Founded in 1954, CERN’s mission is bold: probe the fundamental particles and forces that build reality itself. Think of it as a cosmic detective agency, chasing the hidden structure of matter, energy, space, and time. Its crown jewel is the Large Hadron Collider (LHC), a 27-kilometer underground ring where protons are hurled at nearly the speed of light and smashed together to recreate conditions just after the Big Bang.

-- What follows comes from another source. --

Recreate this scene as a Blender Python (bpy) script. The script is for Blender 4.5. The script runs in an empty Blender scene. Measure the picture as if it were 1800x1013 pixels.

Why smash particles? Because the fragments tell stories. From them, scientists infer the fundamental laws of nature, test theories, and discover new building blocks — like the Higgs boson, found in 2012, which revealed why particles have mass. As Wendy Hall said of Tim Berners-Lee’s work at CERN: “I don’t think he realized what they were doing would change the world this much. I think it’s as big, if not bigger, than the printing press.”
Every collision inside the LHC generates torrents of data — about a megabyte per event, at a rate of 600 million events per second. That’s 600 terabytes per second, or 50,000 petabytes per day. To process this deluge, distributed teams of scientists around the globe build cutting-edge data science tools, testing the limits of collaboration, storage, and analysis. High-energy physics is not just an experimental challenge — it’s also a frontier in distributed computing and AI-driven discovery.
CERN is more than colliders and code. It is a hub of international cooperation, drawing scientists from across the world into a common pursuit: understanding the universe. Like a United Nations of physics, it transcends national borders to explore universal truth.
Of course, power this great invites myths and fears — black holes, time travel, portals. But strip away the speculation, and what remains is profound: rigorous research, global teamwork, and a relentless push to expand the boundaries of knowledge.
CERN is not just a laboratory. It’s humanity’s gateway to the fabric of reality — a reminder that curiosity and collaboration can bend the arc of history as radically as the printing press once did.